Wednesday, January 2, 2008

Housing Woes to Continue in 2008

The prognosis for the housing market remains poor, and any expectations that sector has bottomed is premature. Housing starts and prices are likely to continue deteriorating throughout 2008, recent interest rate cuts by the US Federal Reserve notwithstanding. Since mortgage defaults are the base cause of the global credit crunch that started in August, the prognosis for financial markets and the US economy remain poor for the next year.

A recent report by Moody’s Economy.com entitled Aftershock: Housing in the Wake of the Mortgage Meltdown makes for sobering reading. The authors of the detailed report forecast continued weakness in housing starts to mid-2008, falling by 55 percent, and a fall in house prices by 13 percent before the market hits bottom in early 2009. House prices have fallen roughly 5 percent to date according to the Case Shiller Index.

Falling house prices and weak sales and housing starts will amount to greater losses for financial institutions holding mortgage-backed securities and collateralized debt obligations (CDOs). Many of the CDOs are comprised of subprime mortgages that are seeing rising delinquencies and default rates which seriously compromise their value. Expect further write-downs from Wall Street and European investment banks.

Mortgage defaults are very high and expected to rise to 1.5 million units on an annualized basis in the third quarter of 2007 according to the Moody’s report. With roughly US$250bn. in adjustable rate mortgages expected to reset in 2008 according to First American Core Logic, defaults are likely to rise. An estimated 3 million loans are expected to be defaulted on between 2007 and mid-2009, according to the Moody’ report. The President’s mortgage restructuring plan will obviously reduce these pressures in the near-term, but it will also serve to extend the length of time that these imbalances are worked through the system and could prolong the weakness in the housing market.

Banks are curtailing lending to even creditworthy borrowers because the severe losses they are enduring is reducing their capital-asset ratios. These ratios need to be maintained according to international banking regulations. You can bet that the lower the credit-worthiness of borrowers, the lower is the availability of loans, the effect being fewer potential house buyers and more downward pressure on the housing market. In fact, mortgage origination for subprime, Alt-A and Jumbo loans fell heavily in the third quarter of 2007.

Inventories of home for sale are unfortunately rising to levels not seen before in the Post World War II period according to the Moody’s report. The current vacancy rate, at 2.6 percent, representing 2.1 million vacant unsold homes, is well above the long term “unwavering” historical average of 1.7 percent between 1980 and 2005. New and existing home sales are below 6 million units per annum, a level so low it representing sales not seen since a decade prior.

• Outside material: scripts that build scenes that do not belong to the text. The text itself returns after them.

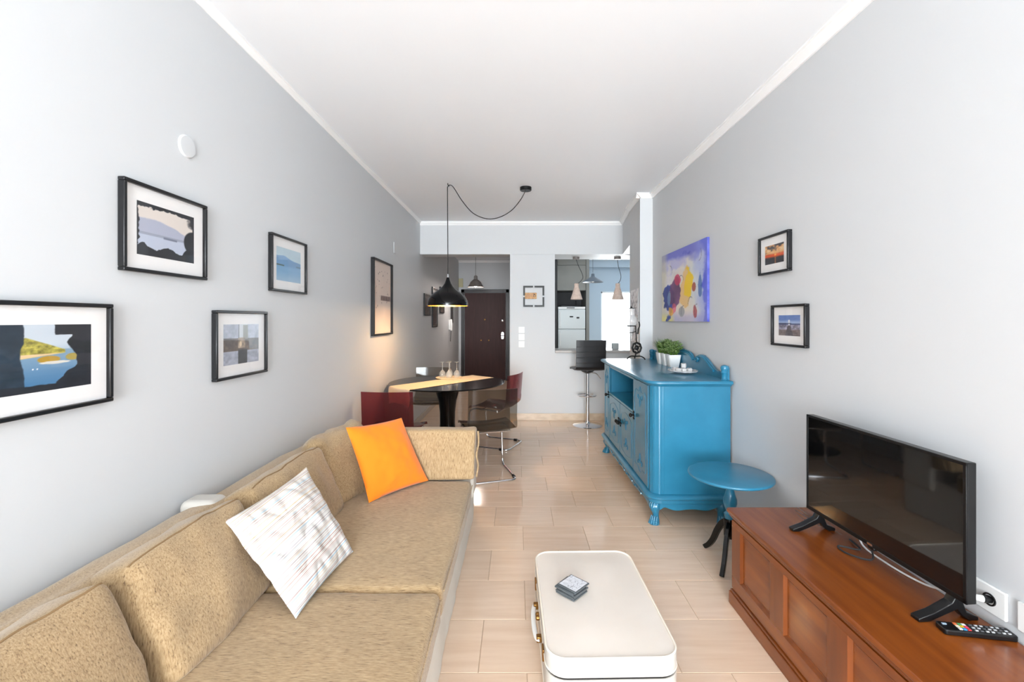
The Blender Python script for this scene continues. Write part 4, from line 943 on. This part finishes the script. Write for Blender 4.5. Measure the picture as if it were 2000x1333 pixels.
def paw_leg(x, y, dx, dy):
    """cabriole leg ending in a lion paw; dx,dy point outwards"""
    mb = MB(); d = Vector((dx, dy, 0)).normalized()
    key = [(.155, -.005, .036), (.135, .008, .040), (.112, .014, .036), (.085, .008, .026), (.060, .001, .021), (.042, .004, .023), (.026, .014, .030), (.012, .020, .034), (.0015, .020, .034)]
    for z, o, r in key:
        for k in range(16):
            a = 2*pi*k/16; mb.v.append((x+d.x*o+r*cos(a), y+d.y*o+r*sin(a), z))
    for i in range(len(key)-1):
        for k in range(16): mb.f.append((i*16+k, (i+1)*16+k, (i+1)*16+(k+1) % 16, i*16+(k+1) % 16))
    mb.f.append(tuple(range(16))); mb.f.append(tuple(range((len(key)-1)*16, len(key)*16))[::-1])
    lg = mb.build('leg', blue_m, t, ang=60)
    p = MB(); b0 = math.atan2(dy, dx)
    for q in (-.75, -.25, .25, .75):
        a = b0+q; c = (x+d.x*.014+.030*cos(a), y+d.y*.014+.030*sin(a))
        p.sphere((c[0], c[1], .017), .0135, (1, 1, 1.1), 10, 7); p.sphere((c[0]+.008*cos(a), c[1]+.008*sin(a), .009), .009, (1, 1, .9), 8, 6)
        p.tube([(x+.036*cos(a)*.8, y+.036*sin(a)*.8, .055), (c[0], c[1], .025)], [.006, .009], 6)
        p.tube(spline([(x+d.x*.0+.036*cos(a), y+.036*sin(a), .15), (x+d.x*.012+.036*cos(a), y+d.y*.012+.036*sin(a), .12), (x+d.x*.006+.024*cos(a), y+d.y*.006+.024*sin(a), .085)], 4), .0045, 6)
    p.build('paw', blue_m, lg)
paw_leg(SBX+.045, SY0+.045, -1, -1); paw_leg(SBX+.045, SY1-.045, -1, 1); paw_leg(SBB-.05, SY0+.045, .05, -1); paw_leg(SBB-.05, SY1-.045, .05, 1)
# carved gallery at the back
GX0, GX1 = SBB-.018, SBB
def half(s):   # profile from the end post to the centre, u = distance from the end
    return [(0, 0), (0, .085), (.012, .098), (.05, .100), (.066, .088), (.072, .066), (.10, .052), (.14, .045), (.20, .058), (.27, .088), (.33, .118), (.39, .140), (.44, .146), (.49, .138), (.525, .118), (.545, .088), (.57, .082), (.60, .10), (.63, .130), (.68, .15), (.76, .16), (.845, .165)]
prof = [(SY0+.02+u, SZ+z) for u, z in half(1)]; Lf = (SY1-SY0-.04)
prof += [(SY1-.02-u, SZ+z) for u, z in half(1)[::-1]]
MB().prism(prof, GX0, GX1, 'x').build('gallery', blue_m, t, ang=30)
cv = MB()
for s, e0 in ((1, SY0+.02), (-1, SY1-.02)):
    ln = [(GX0-.002, e0+s*u, SZ+z-.016) for u, z in half(1)[8:15]]
    cv.tube(spline(ln, 5), .010, 8)
    cv.tube(spline([(GX0-.004, e0+s*.54, SZ+.10), (GX0-.006, e0+s*.51, SZ+.085), (GX0-.006, e0+s*.48, SZ+.105), (GX0-.006, e0+s*.50, SZ+.122), (GX0-.006, e0+s*.515, SZ+.108)], 5), .009, 8)
    cv.tube(spline([(GX0-.002, e0+s*.60, SZ+.09), (GX0-.004, e0+s*.65, SZ+.12), (GX0-.004, e0+s*.74, SZ+.135), (GX0-.004, e0+s*.845, SZ+.14)], 5), .009, 8)
cv.build('gallery_scroll', blue_m, t)
for yy in (SY0+.05, SY1-.05): MB().lathe([(.024, 0), (.026, .004), (.020, .012), (.021, .045), (.026, .052), (.021, .062), (.025, .074), (.027, .088), (.021, .100), (.007, .106)], (SBB-.030, yy-.02*(1 if yy < 4 else -1), SZ), 22).build('end_post', blue_m, t)

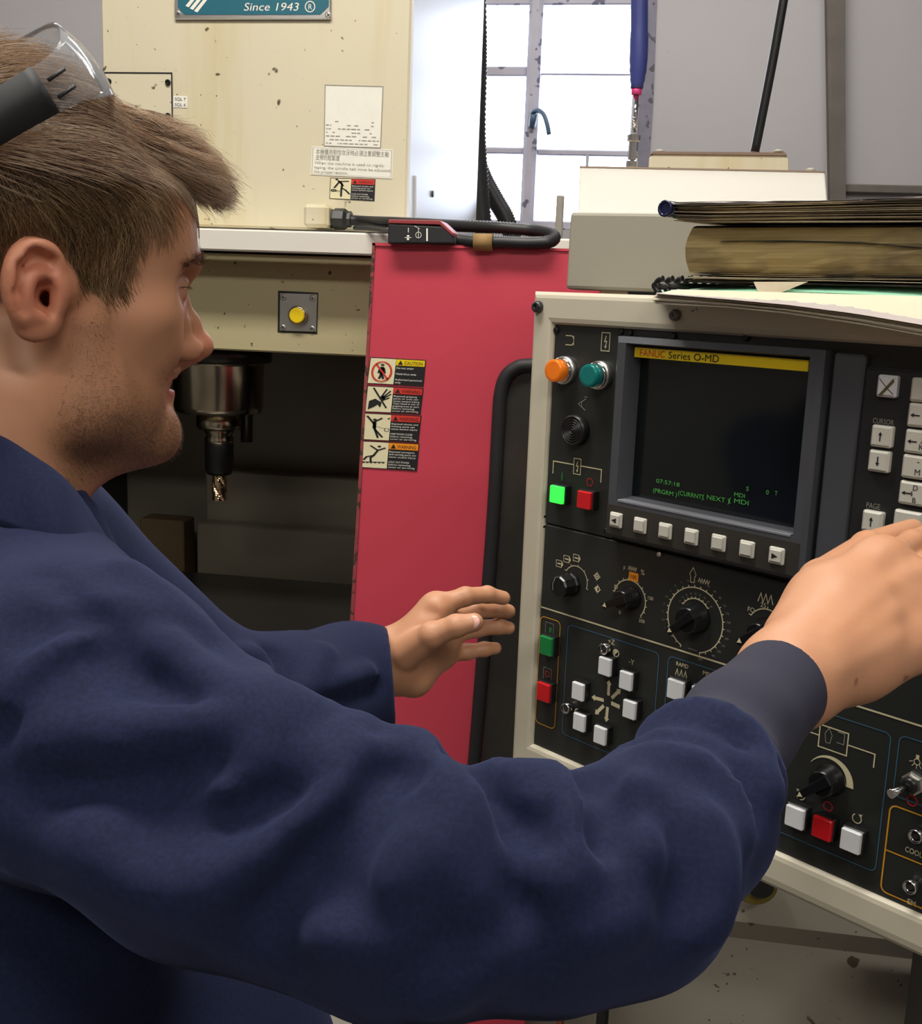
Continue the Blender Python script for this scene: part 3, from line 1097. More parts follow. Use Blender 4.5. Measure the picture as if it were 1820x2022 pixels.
# frame: swept profile with a rounded outer and inner edge
prof = [(0.0, .030), (0.0, .004), (.003, .001), (.006, 0.0), (.024, 0.0), (.028, .001), (.030, .004), (.031, .014)]
prof_bot = [(0.0, .030), (0.0, .004), (.004, .001), (.010, 0.0), (.030, 0.0), (.034, .001), (.036, .004), (.037, .014)]
rows = []
cor = [(0, 0, 1, -1), (AW, 0, -1, -1), (AW, -AH, -1, 1), (0, -AH, 1, 1)]
for (ca, cz, sa, sz) in cor + cor[:1]:
    pz = prof_bot if sz == 1 else [(d * 1.12, y) for d, y in prof]
    rows.append([(ca + sa * prof[i][0], prof[i][1], cz + sz * pz[i][0]) for i in range(len(prof))])
MB().grid(rows, False).build('frame', M['consolegrey'], con_)
for px, py, r in ((1064, 606, .0065), (1335, 622, .0058)):
    a, z = PL(px, py)
    MB().lathe([(r, -.002), (r, .003), (r * .85, .006), (r * .45, .007), (r * .35, .004)], L3(a, z), (0, -1, 0), 12).build('bolt', plain('dark_bolt' if px < 1100 else 'painted_bolt', s2l(70, 70, 74) if px < 1100 else s2l(120, 118, 112), .3, .6), con_)

# face plates
def face(a0, z0, a1, z1, c=FC, name='face_plate', mat='face'):
    return pbox(a0, z0, a1, z1, c - .006, c, .0012).build(name, M[mat], con_)


face(.029, -.2505, .1265, -.032)
face(.127, -.2505, AW - .03, -.032, FC - .001)
face(.029, -.512, AW - .03, -.2515)


def screw(a, z, c=FC, r=.0035, mat='screwdark'):
    MB().lathe([(r, -.001), (r, .0012), (r * .7, .0024)], L3(a, z, c), (0, -1, 0), 12).build('screw', M[mat], con_)


for px, py in ((1099, 652), (1227, 655), (1244, 658), (1330, 664), (1474, 666), (1073, 1019), (1072, 1039), (1197, 1048), (1212, 1050), (1303, 1094), (1763, 668)):
    a, z = PL(px, py, FC)
    screw(a, z, FC + .0005, .0035 if px != 1303 else .003, 'screwdark' if px not in (1303,) else 'silver')

# ---- print in panel coordinates
def pmap(c):
    return lambda a, z: np.array([a, -c, z])


def printing(name='lettering', mat='print', c=FC + .0005):
    return D2(), (name, M[mat], pmap(c))


def PF(px, py):
    return PL(px, py, FC)


def done(g, spec, parent=None):
    return g.build(spec[0], spec[1], spec[2], parent or con_, wm=False)


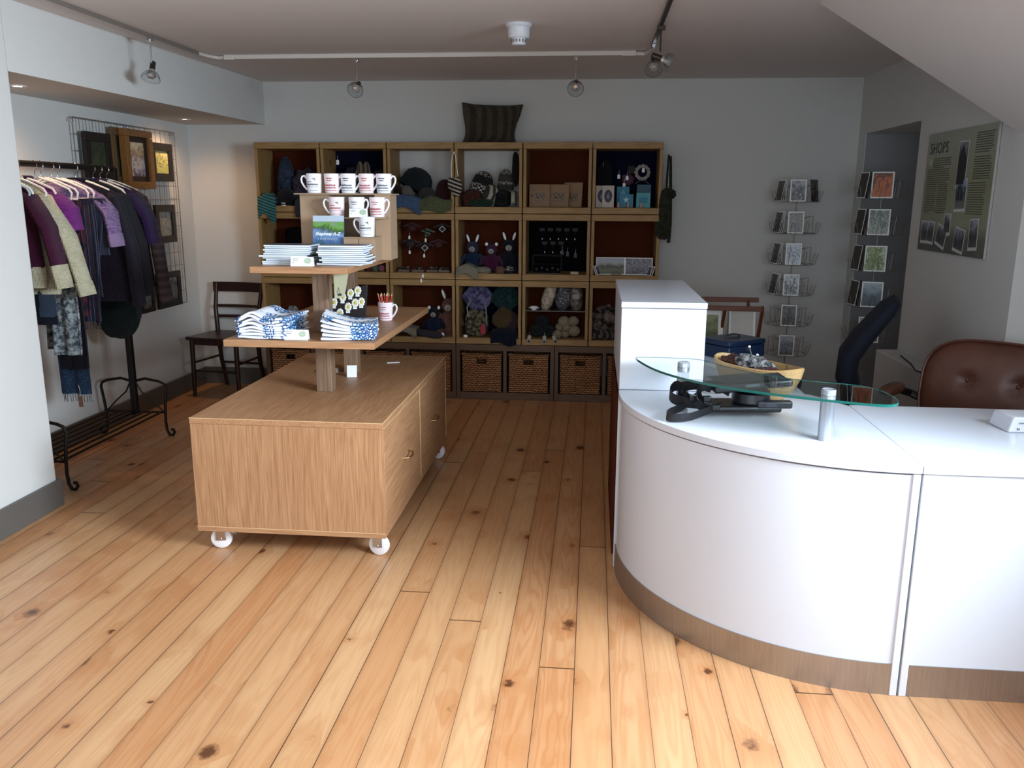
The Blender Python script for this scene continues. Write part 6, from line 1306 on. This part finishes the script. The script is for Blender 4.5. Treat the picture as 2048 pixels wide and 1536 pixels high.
# hand-held scanner tablet with strap
BP = plain('#14151a', .38, 0, .05, .05, 200, 'black_plastic'); BP2 = plain('#24242c', .45, 0, .05); STRPM = plain('#101116', .5, 0, .1, .3, 400, 'black_webbing')
TB = thing('strapped_tablet', 'black rugged tablet with hand ring and webbing straps under the glass shelf', 'tablet', (.54, 3.00, ZC), rad(6)); TB.scale = (1.04, 1.0, 1.22)
MB().box(-.13, .13, -.05, .09, .012, .030).build('lower_tray', BP, TB, bevel=.007, seg=3)
MB().box(.045, .165, -.052, -.018, .024, .046, 0, Matrix.Rotation(rad(0), 4, 'Y')).build('grip_handle', BP2, TB, bevel=.006, seg=3)
MB().box(.075, .11, -.0535, -.052, .030, .040).build('grip_label', plain('#3c3c46', .4), TB, smooth=False)
MB().lathe([(.060, .030), (.066, .036), (.064, .062), (.050, .068), (.0001, .068)], 32, (.04, .02, 0)).build('swivel_ring', BP, TB)
Mt = Matrix.Translation((.02, .02, .088)) @ Matrix.Rotation(rad(-4), 4, 'Y')
MB().box(-.125, .14, -.075, .085, -.012, .010, 0, Mt).build('tablet_body', BP, TB, bevel=.008, seg=3); MB().box(-.11, .125, -.06, .07, .0102, .0112, 0, Mt).build('screen', plain('#1b2730', .1), TB, smooth=False)
MB().box(-.02, .025, -.0762, -.075, -.002, .005, 0, Mt).build('side_label', plain('#7a8a90', .4), TB, smooth=False)
def strap(P, w, nm='strap', th=.002):
    P = [Vector(p) for p in P]; Q = []
    for i in range(len(P) - 1):
        a = P[max(i - 1, 0)]; b_ = P[i]; c_ = P[i + 1]; d_ = P[min(i + 2, len(P) - 1)]
        for k in range(6): t_ = k / 6; Q.append(.5 * ((2 * b_) + (c_ - a) * t_ + (2 * a - 5 * b_ + 4 * c_ - d_) * t_ ** 2 + (3 * b_ - a - 3 * c_ + d_) * t_ ** 3))
    Q.append(P[-1]); n = len(Q) - 1
    def f(u, v):
        i = min(int(round(u * n)), n); tg = (Q[min(i + 1, n)] - Q[max(i - 1, 0)]).normalized(); s_ = Vector((0, 0, 1)) * .9 + Vector((0, -.35, 0)); s_ = (s_ - tg * s_.dot(tg)).normalized(); return Q[i] + s_ * (v - .5) * w
    return MB().sheet(f, n, 2, th).build(nm, STRPM, TB)
strap([(-.08, -.04, .03), (-.14, -.08, .022), (-.20, -.13, .017), (-.255, -.14, .016), (-.275, -.11, .016), (-.25, -.06, .018), (-.205, -.02, .022), (-.17, .02, .035), (-.13, .03, .055)], .026)
strap([(-.13, -.01, .03), (-.19, -.015, .035), (-.235, .0, .045), (-.24, .03, .06), (-.215, .045, .075), (-.19, .03, .06), (-.195, -.01, .04)], .034, 'hand_loop')
strap([(-.12, .03, .03), (-.18, .05, .04), (-.20, .035, .07), (-.16, .0, .085), (-.11, -.02, .08)], .030, 'hand_loop')
strap([(-.12, -.05, .02), (-.165, -.055, .045), (-.15, -.03, .08), (-.09, -.02, .085), (-.05, -.04, .07)], .028, 'strap')
for p in ((-.125, -.03, .05), (-.10, -.055, .03), (-.17, -.02, .05)): MB().box(p[0] - .014, p[0] + .014, p[1] - .012, p[1] + .012, p[2] - .008, p[2] + .008).build('buckle', BP, TB, bevel=.003)
# white device at right edge
PR = thing('label_printer', 'white plastic device at the right edge of the counter', 'printer', (1.375, 2.86, ZC), rad(0))
MB().add([(.012, -.02, 0), (.25, -.02, 0), (.25, .10, 0), (0, .10, 0), (.03, -.012, .052), (.25, -.012, .052), (.25, .095, .052), (.012, .095, .052)], [(0, 3, 2, 1), (4, 5, 6, 7), (0, 1, 5, 4), (1, 2, 6, 5), (2, 3, 7, 6), (3, 0, 4, 7)]).build('case', WHITE, PR, bevel=.006, seg=3)
MB().box(.045, .25, -.0205, -.018, .033, .0345).build('seam', GAP, PR, smooth=False); b = MB(); b.box(.040, .0415, -.0215, -.0195, .010, .016); b.box(.045, .0465, -.0215, -.0195, .010, .016); b.build('small_marks', INKD, PR, smooth=False)
# papers and cable
for i, (xx, yy) in enumerate(((.72, 3.75), (.60, 3.86))):
    t = thing('paper_sheet', ['white paper sheet on the side counter behind the bowl', 'white paper sheet beside the cash box'][i], 'paper', (xx, yy, ZC), rad(10 + 20 * i)); MB().box(-.06, .06, -.09, .09, 0, .0012).build('sheet', PAPER, t, smooth=False)
t = thing('card_notice', 'small white notice card with dark lines standing by the raised box', 'card', (.475, 3.30, ZC), 0, None, (rad(-8), 0, rad(-10))); MB().box(-.018, .022, 0, .001, 0, .035).build('card_sheet', plain('#8d918c', .6), t, smooth=False)
o = MB().tube([(1.80, 5.02, .612), (1.78, 4.80, .606), (1.74, 4.62, .604), (1.77, 4.45, .604), (1.84, 4.36, .604)], .004, 6).build('power_cable', BLACKM, None); tag(o, 'thin black cable lying on the boxed ledge behind leather chair', 'cable')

I have repeatedly suggested that homebuilder stocks were vulnerable to this weakness and could be shorted by buying puts on the PHLX Housing Sector Index. The index is down roughly 40 percent since February when I suggested that US housing was vulnerable and down 30 percent since July when I recommended this specific short. The Moody’s report suggests that it is partially due to the “hubris” of homebuilders that the housing oversupply remains high: “The substantial financial resources of these firms allowed them to continue building longer even in the face of weakening demand.” Most recently, homebuilders appear to be retrenching: single-family housing starts fell 5.4 percent in November 2007; it is tough to see how homebuilders can be profitable in this type of environment.

The US economy has slowed dramatically in recent months and the risks of a full-blown recession are rising. Consumer spending has slowed but has held up reasonably well, all things considered. The specter of further retrenchment by the consumer looms large over the US economy and suggests that investors should continue to play it safe when investing. Commodity stocks, the Canadian dollar and U.S. financial and consumer stocks remain vulnerable to further weakness in the US economy. Falling interest rates in the US are supportive of financial stocks, but only where companies have had minimal exposure to the mortgage securitization business. Those banks that danced this dance in recent years remain fraught with risk.